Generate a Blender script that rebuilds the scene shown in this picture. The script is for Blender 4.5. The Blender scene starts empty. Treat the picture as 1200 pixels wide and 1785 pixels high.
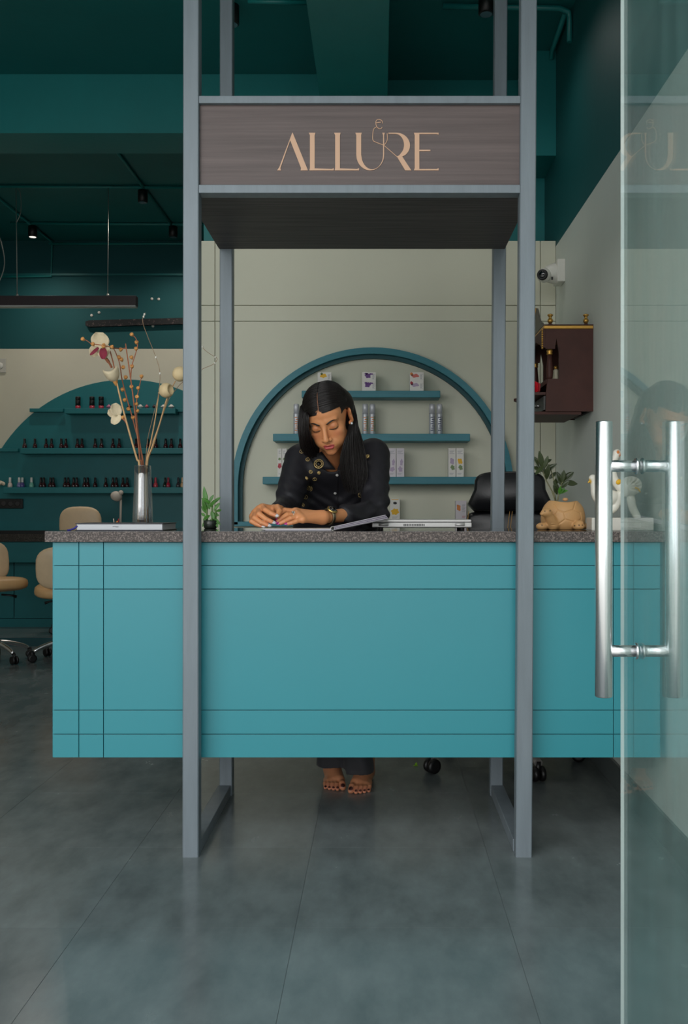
import bpy, bmesh, math, random
import numpy as np
from mathutils import Vector, Matrix, Euler
from mathutils.bvhtree import BVHTree

# ------------------------------------------------------------------ camera, world, light, exposure
S = bpy.context.scene
COL = S.collection
F, VX, VY, H = 1600.0, 662.0, 890.0, 1.08      # focal length in pixels, vanishing point, eye height
cam_d = bpy.data.cameras.new('camera')
cam = bpy.data.objects.new('camera', cam_d)
COL.objects.link(cam)
cam.location = (0, 0, H)
cam.rotation_euler = (math.pi / 2, 0, 0)
cam_d.sensor_fit = 'AUTO'
cam_d.sensor_width = 36.0
cam_d.lens = F / 1785 * 36.0
cam_d.shift_x = -(VX - 600) / 1785
cam_d.shift_y = (VY - 892.5) / 1785
cam_d.clip_start = 0.02
S.camera = cam

world = bpy.data.worlds.new('world')
S.world = world
world.use_nodes = True
wn = world.node_tree
wn.nodes.clear()
wo = wn.nodes.new('ShaderNodeOutputWorld')
wb = wn.nodes.new('ShaderNodeBackground')
wb.inputs[0].default_value = (0.93, 0.97, 1.0, 1)
wb.inputs[1].default_value = 2.0
wn.links.new(wb.outputs[0], wo.inputs[0])

# portal across the open shop front (guides sampling of the daylight, emits nothing itself)
pd = bpy.data.lights.new('shopfront_portal', 'AREA')
pd.shape = 'RECTANGLE'
pd.size, pd.size_y = 4.5, 3.47
pd.cycles.is_portal = True
po = bpy.data.objects.new('shopfront_portal', pd)
COL.objects.link(po)
po.location = (-1.33, 0.55, 1.74)
po.rotation_euler = (math.pi / 2, 0, 0)

# overcast daylight falling in over the pavement from the open street on the left
sd = bpy.data.lights.new('daylight', 'SUN')
sd.energy = 1.3
sd.angle = math.radians(60)
sd.color = (1.0, 0.97, 0.92)
so = bpy.data.objects.new('daylight', sd)
COL.objects.link(so)
so.rotation_euler = (math.radians(60), 0, math.radians(-24))

vs = S.view_settings
vs.view_transform = 'Standard'
vs.look = 'None'
vs.gamma = 1.0
vs.use_curve_mapping = False
vs.exposure = -0.1
S.cycles.use_denoising = True
S.cycles.max_bounces = 10
S.cycles.diffuse_bounces = 6
S.cycles.transparent_max_bounces = 16
S.cycles.caustics_reflective = False
S.cycles.caustics_refractive = False

random.seed(7)
RNG = np.random.default_rng(7)
PI = math.pi


def at(px, py, Y):
    """world point that lies at depth Y on the sight line through a photo pixel"""
    return Vector(((px - VX) * Y / F, Y, H - (py - VY) * Y / F))


# ------------------------------------------------------------------ materials
def lin(c):
    out = []
    for v in c:
        v = v / 255.0
        out.append(v / 12.92 if v <= 0.04045 else ((v + 0.055) / 1.055) ** 2.4)
    return tuple(out) + (1.0,)


MATS = {}


def mat(name, rgb, rough=0.5, metal=0.0, var=0.0, scale=8.0, stretch=(1, 1, 1), bump=0.0, bscale=60.0,
        spec=0.5, coat=0.0, rvar=0.0, emit=None, estr=0.0, sheen=0.0, rnd=0.0, detail=4.0):
    if name in MATS:
        return MATS[name]
    m = bpy.data.materials.new(name)
    m.use_nodes = True
    nt = m.node_tree
    b = nt.nodes['Principled BSDF']
    b.inputs['Base Color'].default_value = lin(rgb)
    b.inputs['Roughness'].default_value = rough
    b.inputs['Metallic'].default_value = metal
    b.inputs['Specular IOR Level'].default_value = spec
    b.inputs['Coat Weight'].default_value = coat
    b.inputs['Coat Roughness'].default_value = 0.08
    b.inputs['Sheen Weight'].default_value = sheen
    if emit:
        b.inputs['Emission Color'].default_value = lin(emit)
        b.inputs['Emission Strength'].default_value = estr
    L = nt.links.new
    if var or bump or rvar or rnd:
        tc = nt.nodes.new('ShaderNodeTexCoord')
        mp = nt.nodes.new('ShaderNodeMapping')
        mp.inputs['Scale'].default_value = stretch
        L(tc.outputs['Object'], mp.inputs[0])
    if var or rvar:
        n = nt.nodes.new('ShaderNodeTexNoise')
        n.inputs['Scale'].default_value = scale
        n.inputs['Detail'].default_value = detail
        n.inputs['Roughness'].default_value = 0.6
        L(mp.outputs[0], n.inputs['Vector'])
    if var or rnd:
        hs = nt.nodes.new('ShaderNodeHueSaturation')
        hs.inputs['Color'].default_value = lin(rgb)
        val = None
        if var:
            mr = nt.nodes.new('ShaderNodeMapRange')
            mr.inputs[1].default_value, mr.inputs[2].default_value = 0.3, 0.7
            mr.inputs[3].default_value, mr.inputs[4].default_value = 1 - var, 1 + var
            L(n.outputs['Fac'], mr.inputs[0])
            val = mr.outputs[0]
        if rnd:
            oi = nt.nodes.new('ShaderNodeObjectInfo')
            m2 = nt.nodes.new('ShaderNodeMapRange')
            m2.inputs[3].default_value, m2.inputs[4].default_value = 1 - rnd, 1 + rnd
            L(oi.outputs['Random'], m2.inputs[0])
            if val is None:
                val = m2.outputs[0]
            else:
                mu = nt.nodes.new('ShaderNodeMath')
                mu.operation = 'MULTIPLY'
                L(val, mu.inputs[0]); L(m2.outputs[0], mu.inputs[1])
                val = mu.outputs[0]
        L(val, hs.inputs['Value'])
        L(hs.outputs[0], b.inputs['Base Color'])
    if rvar:
        m3 = nt.nodes.new('ShaderNodeMapRange')
        m3.inputs[1].default_value, m3.inputs[2].default_value = 0.3, 0.7
        m3.inputs[3].default_value, m3.inputs[4].default_value = max(0.02, rough - rvar), rough + rvar
        L(n.outputs['Fac'], m3.inputs[0])
        L(m3.outputs[0], b.inputs['Roughness'])
    if bump:
        n2 = nt.nodes.new('ShaderNodeTexNoise')
        n2.inputs['Scale'].default_value = bscale
        n2.inputs['Detail'].default_value = 3
        L(mp.outputs[0], n2.inputs['Vector'])
        bp = nt.nodes.new('ShaderNodeBump')
        bp.inputs['Strength'].default_value = bump
        bp.inputs['Distance'].default_value = 0.004
        L(n2.outputs['Fac'], bp.inputs['Height'])
        L(bp.outputs[0], b.inputs['Normal'])
    MATS[name] = m
    return m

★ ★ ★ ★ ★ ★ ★

* **Your objective**: Take the listing above and print it exactly, apart from the pictures.

* **Worked answer**:
Generate a Blender script that rebuilds the scene shown in this picture. The script is for Blender 4.5. The Blender scene starts empty. Treat the picture as 1200 pixels wide and 1785 pixels high.
import bpy, bmesh, math, random
import numpy as np
from mathutils import Vector, Matrix, Euler
from mathutils.bvhtree import BVHTree

# ------------------------------------------------------------------ camera, world, light, exposure
S = bpy.context.scene
COL = S.collection
F, VX, VY, H = 1600.0, 662.0, 890.0, 1.08      # focal length in pixels, vanishing point, eye height
cam_d = bpy.data.cameras.new('camera')
cam = bpy.data.objects.new('camera', cam_d)
COL.objects.link(cam)
cam.location = (0, 0, H)
cam.rotation_euler = (math.pi / 2, 0, 0)
cam_d.sensor_fit = 'AUTO'
cam_d.sensor_width = 36.0
cam_d.lens = F / 1785 * 36.0
cam_d.shift_x = -(VX - 600) / 1785
cam_d.shift_y = (VY - 892.5) / 1785
cam_d.clip_start = 0.02
S.camera = cam

world = bpy.data.worlds.new('world')
S.world = world
world.use_nodes = True
wn = world.node_tree
wn.nodes.clear()
wo = wn.nodes.new('ShaderNodeOutputWorld')
wb = wn.nodes.new('ShaderNodeBackground')
wb.inputs[0].default_value = (0.93, 0.97, 1.0, 1)
wb.inputs[1].default_value = 2.0
wn.links.new(wb.outputs[0], wo.inputs[0])

# portal across the open shop front (guides sampling of the daylight, emits nothing itself)
pd = bpy.data.lights.new('shopfront_portal', 'AREA')
pd.shape = 'RECTANGLE'
pd.size, pd.size_y = 4.5, 3.47
pd.cycles.is_portal = True
po = bpy.data.objects.new('shopfront_portal', pd)
COL.objects.link(po)
po.location = (-1.33, 0.55, 1.74)
po.rotation_euler = (math.pi / 2, 0, 0)

# overcast daylight falling in over the pavement from the open street on the left
sd = bpy.data.lights.new('daylight', 'SUN')
sd.energy = 1.3
sd.angle = math.radians(60)
sd.color = (1.0, 0.97, 0.92)
so = bpy.data.objects.new('daylight', sd)
COL.objects.link(so)
so.rotation_euler = (math.radians(60), 0, math.radians(-24))

vs = S.view_settings
vs.view_transform = 'Standard'
vs.look = 'None'
vs.gamma = 1.0
vs.use_curve_mapping = False
vs.exposure = -0.1
S.cycles.use_denoising = True
S.cycles.max_bounces = 10
S.cycles.diffuse_bounces = 6
S.cycles.transparent_max_bounces = 16
S.cycles.caustics_reflective = False
S.cycles.caustics_refractive = False

random.seed(7)
RNG = np.random.default_rng(7)
PI = math.pi


def at(px, py, Y):
    """world point that lies at depth Y on the sight line through a photo pixel"""
    return Vector(((px - VX) * Y / F, Y, H - (py - VY) * Y / F))


# ------------------------------------------------------------------ materials
def lin(c):
    out = []
    for v in c:
        v = v / 255.0
        out.append(v / 12.92 if v <= 0.04045 else ((v + 0.055) / 1.055) ** 2.4)
    return tuple(out) + (1.0,)


MATS = {}


def mat(name, rgb, rough=0.5, metal=0.0, var=0.0, scale=8.0, stretch=(1, 1, 1), bump=0.0, bscale=60.0,
        spec=0.5, coat=0.0, rvar=0.0, emit=None, estr=0.0, sheen=0.0, rnd=0.0, detail=4.0):
    if name in MATS:
        return MATS[name]
    m = bpy.data.materials.new(name)
    m.use_nodes = True
    nt = m.node_tree
    b = nt.nodes['Principled BSDF']
    b.inputs['Base Color'].default_value = lin(rgb)
    b.inputs['Roughness'].default_value = rough
    b.inputs['Metallic'].default_value = metal
    b.inputs['Specular IOR Level'].default_value = spec
    b.inputs['Coat Weight'].default_value = coat
    b.inputs['Coat Roughness'].default_value = 0.08
    b.inputs['Sheen Weight'].default_value = sheen
    if emit:
        b.inputs['Emission Color'].default_value = lin(emit)
        b.inputs['Emission Strength'].default_value = estr
    L = nt.links.new
    if var or bump or rvar or rnd:
        tc = nt.nodes.new('ShaderNodeTexCoord')
        mp = nt.nodes.new('ShaderNodeMapping')
        mp.inputs['Scale'].default_value = stretch
        L(tc.outputs['Object'], mp.inputs[0])
    if var or rvar:
        n = nt.nodes.new('ShaderNodeTexNoise')
        n.inputs['Scale'].default_value = scale
        n.inputs['Detail'].default_value = detail
        n.inputs['Roughness'].default_value = 0.6
        L(mp.outputs[0], n.inputs['Vector'])
    if var or rnd:
        hs = nt.nodes.new('ShaderNodeHueSaturation')
        hs.inputs['Color'].default_value = lin(rgb)
        val = None
        if var:
            mr = nt.nodes.new('ShaderNodeMapRange')
            mr.inputs[1].default_value, mr.inputs[2].default_value = 0.3, 0.7
            mr.inputs[3].default_value, mr.inputs[4].default_value = 1 - var, 1 + var
            L(n.outputs['Fac'], mr.inputs[0])
            val = mr.outputs[0]
        if rnd:
            oi = nt.nodes.new('ShaderNodeObjectInfo')
            m2 = nt.nodes.new('ShaderNodeMapRange')
            m2.inputs[3].default_value, m2.inputs[4].default_value = 1 - rnd, 1 + rnd
            L(oi.outputs['Random'], m2.inputs[0])
            if val is None:
                val = m2.outputs[0]
            else:
                mu = nt.nodes.new('ShaderNodeMath')
                mu.operation = 'MULTIPLY'
                L(val, mu.inputs[0]); L(m2.outputs[0], mu.inputs[1])
                val = mu.outputs[0]
        L(val, hs.inputs['Value'])
        L(hs.outputs[0], b.inputs['Base Color'])
    if rvar:
        m3 = nt.nodes.new('ShaderNodeMapRange')
        m3.inputs[1].default_value, m3.inputs[2].default_value = 0.3, 0.7
        m3.inputs[3].default_value, m3.inputs[4].default_value = max(0.02, rough - rvar), rough + rvar
        L(n.outputs['Fac'], m3.inputs[0])
        L(m3.outputs[0], b.inputs['Roughness'])
    if bump:
        n2 = nt.nodes.new('ShaderNodeTexNoise')
        n2.inputs['Scale'].default_value = bscale
        n2.inputs['Detail'].default_value = 3
        L(mp.outputs[0], n2.inputs['Vector'])
        bp = nt.nodes.new('ShaderNodeBump')
        bp.inputs['Strength'].default_value = bump
        bp.inputs['Distance'].default_value = 0.004
        L(n2.outputs['Fac'], bp.inputs['Height'])
        L(bp.outputs[0], b.inputs['Normal'])
    MATS[name] = m
    return m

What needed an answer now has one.